Most of Sousândrade’s poem is written in decasyllables, hardly an innovation—even if one takes into account the occasional 4, 6 and 7 syllable-based verses that appear in a handful of pages. When the guesa arrives on Wall Street, though, the poetic form suddenly changes into a surprising arrangement that reflects the theme, i.e., the chaos of Wall Street in 1873; this part of O Guesa became known as the “Wall Street Inferno” (a title given by the Campos brothers in their studies of Sousândrade).
This new poetic form—I call it infernism—appears only twice throughout the saga, covering 17 pages of Canto II and 31 of Canto X. The use of this form in Canto II, unrelated to Wall Street, is a first experiment with the new rhythm, which reveals its full powers in Canto X. Below, the pages are reproduced in which the meter changes as guesa enters the Wall Street Inferno.

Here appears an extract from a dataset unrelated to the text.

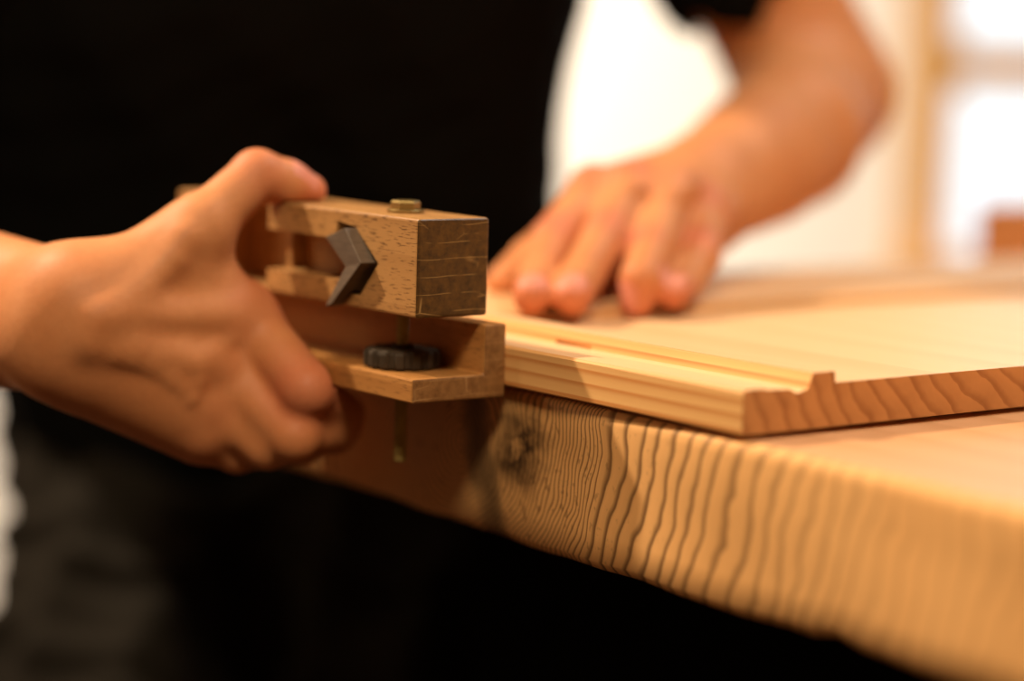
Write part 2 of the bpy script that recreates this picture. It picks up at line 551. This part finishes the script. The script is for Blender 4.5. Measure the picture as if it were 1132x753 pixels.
# ------------------------------------------------------------------ the grooved panel
panel = tag(empty('grooved_panel', (-0.1, 0.3, 0.0)), 'pale pine board with grooved front edge lying on the workbench', 'board')
ZL, ZP, ZR = 0.0168, 0.0168, 0.0212
X_STRIP = -0.206
YEND = 0.74
bm = bmesh.new()
prof = [(0.0, 0.0006), (0.0006, 0.0), (YEND, 0.0), (YEND, ZP), (0.0475, ZP), (0.0470, ZR), (0.0362, ZR), (0.0354, ZR - 0.0006),
        (0.0330, 0.0152), (0.0275, 0.0140), (0.0235, 0.0158), (0.0115, 0.0162), (0.0105, ZL), (0.0012, ZL), (0.0, ZL - 0.0010)]
prism(bm, prof, 0, X_STRIP, 0.0)
bm.normal_update()
for f in bm.faces:
    if abs(f.normal.x) > 0.9: f.material_index = 1
    elif abs(f.normal.z) > 0.9: f.material_index = 2
o = bm_obj('panel', bm, [PINE, PINE_END, PINE_FACE], panel)
cut = bmesh.new()                                # a split along the foot of the ridge wall
prism(cut, [(-0.152, 0.0345), (-0.128, 0.0338), (-0.128, 0.0326), (-0.152, 0.0331)], 2, 0.0120, 0.0166)
boolean(o, cut)
bm = bmesh.new()
prof = [(0.0, 0.0006), (0.0006, 0.0), (0.06, 0.0), (0.061, -SLAB_DROP), (YEND, -SLAB_DROP), (YEND, ZR), (0.0358, ZR), (0.0330, 0.0152), (0.0275, 0.0140), (0.0235, 0.0158),
        (0.0115, 0.0162), (0.0105, ZL), (0.0012, ZL), (0.0, ZL - 0.0010)]
prism(bm, prof, 0, -0.332, X_STRIP - 0.0002)
bevel_all(bm, 0.0006, 1)
bm_obj('cross_strip', bm, PINE_STRIP, panel)

# ------------------------------------------------------------------ the grooving plane
plane = tag(empty('grooving_plane', (-0.2, -0.03, -0.0046)), 'old wooden grooving plane with adjustable fence held at the board edge', 'hand plane')
XE, XN = -0.1427, -0.338
bm = bmesh.new()
add_box(bm, (XN, -0.0466, 0.0300), (XE, -0.0108, 0.0703))
bevel_all(bm, 0.0013, 3)
bm.normal_update()
for f in bm.faces:
    if f.normal.x > 0.55: f.material_index = 1
stock = bm_obj('stock', bm, [BEECH, BEECH_END], plane)
cut = bmesh.new()
prism(cut, [(-0.2535, 0.0405), (-0.2535, 0.0580), (-0.2035, 0.0580), (-0.2015, 0.0655), (-0.1880, 0.0640), (-0.1705, 0.0500),
            (-0.1840, 0.0350), (-0.1960, 0.0365), (-0.2000, 0.0405)], 1, -0.06, -0.029)
boolean(stock, cut)
cut = bmesh.new()                                # hollow added behind the mouth so the stock goes dark beside the hand
add_box(cut, (-0.322, -0.06, 0.0312), (-0.2575, -0.0150, 0.0692))
boolean(stock, cut)
cut = bmesh.new()
add_box(cut, (-0.2640, -0.06, 0.0405), (-0.2535, -0.0365, 0.0580))
boolean(stock, cut)
# blade: a chevron section bar standing out of the mouth
yb, yf = -0.0330, -0.0525


def chev(y):
    P = lambda px, py: tuple(on(px, py, 1, yf)[[0, 2]])
    return [P(357, 262), P(381, 252), P(399, 291), P(366, 336), P(356.5, 339), P(379, 295)]


bm = bmesh.new()
base = chev(yf)
A = [bm.verts.new((u, yf + (0.0012 if i in (0, 4, 5) else 0.0), v)) for i, (u, v) in enumerate(base)]
B = [bm.verts.new((u + 0.0006, yb, v)) for u, v in base]
n = len(base)
for Q in (A, B): bm.faces.new((Q[0], Q[1], Q[2], Q[5])); bm.faces.new((Q[5], Q[2], Q[3], Q[4]))
for i in range(n): bm.faces.new((A[i], B[i], B[(i + 1) % n], A[(i + 1) % n]))
bevel_all(bm, 0.0004, 2)
bm_obj('blade', bm, STEEL, plane)
# fence: L section
bm = bmesh.new()
prism(bm, [(-0.0475, -0.0046), (-0.0006, -0.0046), (-0.0006, 0.0260), (-0.0117, 0.0260), (-0.0117, 0.0054), (-0.0475, 0.0054)], 0, XN, XE)
bevel_all(bm, 0.0008, 2)
bm.normal_update()
for f in bm.faces:
    if f.normal.x > 0.55: f.material_index = 1
fence = bm_obj('fence', bm, [BEECH_FENCE, BEECH_FENCE_END], plane)
BX, BY = -0.1770, -0.0290


def lathe(bm, prof, c, seg=32, lobes=None):
    rows = []
    for r, z in prof:
        ring = []
        for k in range(seg):
            a = 2 * math.pi * k / seg
            q = r * (lobes(a) if lobes else 1.0)
            ring.append(bm.verts.new((c[0] + q * math.cos(a), c[1] + q * math.sin(a), z)))
        rows.append(ring)
    for a, b in zip(rows, rows[1:]):
        for k in range(seg):
            bm.faces.new((a[k], a[(k + 1) % seg], b[(k + 1) % seg], b[k]))
    bm.faces.new(rows[0][::-1]); bm.faces.new(rows[-1])


bm = bmesh.new()                                  # threaded rod
prof = [(0.0022, -0.0350)]
z = -0.0342
while z < 0.0300:
    prof += [(0.0029, z), (0.0023, z + 0.0006)]
    z += 0.0012
prof += [(0.0026, 0.0702)]
lathe(bm, prof, (BX, BY), 20)
bolt = bm_obj('bolt', bm, THREAD, plane)
bm = bmesh.new()                                  # hexagon head on a washer
lathe(bm, [(0.0058, 0.0716), (0.0062, 0.0720), (0.0062, 0.0746), (0.0056, 0.0754)], (BX, BY), 6)
bm_obj('bolt_head', bm, BRASS, bolt)
bm = bmesh.new()
lathe(bm, [(0.0074, 0.0703), (0.0078, 0.0706), (0.0078, 0.0714), (0.0074, 0.0717)], (BX, BY), 32)
bm_obj('washer', bm, BRASS, plane)
bm = bmesh.new()                                  # lobed adjusting nut
lob = lambda a: 1.0 - 0.11 * min(1.0, max(0.0, 1.6 * math.cos(14 * a) + 0.25))
lathe(bm, [(0.0140, 0.0056), (0.0160, 0.0062), (0.0163, 0.0070), (0.0163, 0.0118), (0.0158, 0.0130), (0.0142, 0.0136)], (BX, BY), 144, lob)
lathe(bm, [(0.0050, 0.0130), (0.0050, 0.0148), (0.0046, 0.0152)], (BX, BY), 24)
bm_obj('adjusting_nut', bm, KNURL, plane)

# ------------------------------------------------------------------ offcut at the far end of the bench
oc = on(1094, 291, 2, 0.0)
bm = bmesh.new()
add_box(bm, (-0.035, -0.09, 0.0), (0.035, 0.09, 0.045))
bevel_all(bm, 0.003, 2)
oo = bm_obj('wood_offcut', bm, OFFCUT)
oo.location = (oc[0] + 0.02, oc[1] + 0.09, -SLAB_DROP)
tag(oo, 'small brown wood offcut standing on the far end of the bench', 'wood block')

# ------------------------------------------------------------------ distance-field bodies
def smin(a, b, k):
    if k <= 0: return np.minimum(a, b)
    h = np.maximum(k - np.abs(a - b), 0.0) / k
    return np.minimum(a, b) - h * h * k * 0.25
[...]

In his study of the poem, Hardman18 argued that the infernisms (my term, not Hardman’s) constitute only 14% of the book (this includes the infernisms of Cantos II and X. Alone, the “Wall Street Inferno” of Canto X represents 9% of O Guesa).19 Given the relatively small presence of the new form in the whole poem, Hardman concludes that “El tonus dominante sigue siendo el del épico-dramático en el mejor linaje romántico”.20
Nevertheless, considering the climatic position of the “Wall Street Inferno,” I propose a different reading: the relatively small proportion of infernisms makes this poetic form even more remarkable (by contrast); opposing the thousands of decasyllables, one encounters the dense, special and dramatic katabasis into Wall Street.
Below is a proposed scansion of the transition from decasyllables to infernisms in O Guesa, as well as two more infernistic stanzas (the 5th and 28th, counting from the arrival on Wall Street; note the caesura symbols are omitted).
On page 231 of O Guesa, the stanzas of four heroic decasyllables give way to very different stanzas, which present the following formal attributes:
one paragraph of prose within parentheses, of varying length, naming (as one would in drama) the characters who voice the subsequent verses;
five verses spoken by the characters mentioned in the initial prose paragraph, frequently involving more than one voice (different voices are indicated by alternating dashes and double dashes);
a movement of contraction-and-expansion in the size of verses, following the overall pattern long-long-short-shorter-long, with a fixed number of feet but not of syllables for each of the five verses (3/3/2/1/3-feet);
flexibility of types of feet (iambs, trochees, anapests, dactyls…);
a rhyme scheme ABCCB, including rhymes across languages.
There is, thus, some sort or order in the chaos of Sousândrade’s Wall Street; an order that sprouts from disorder, that represents a fluid geography and that allows for the babble and the Babel of our human cities.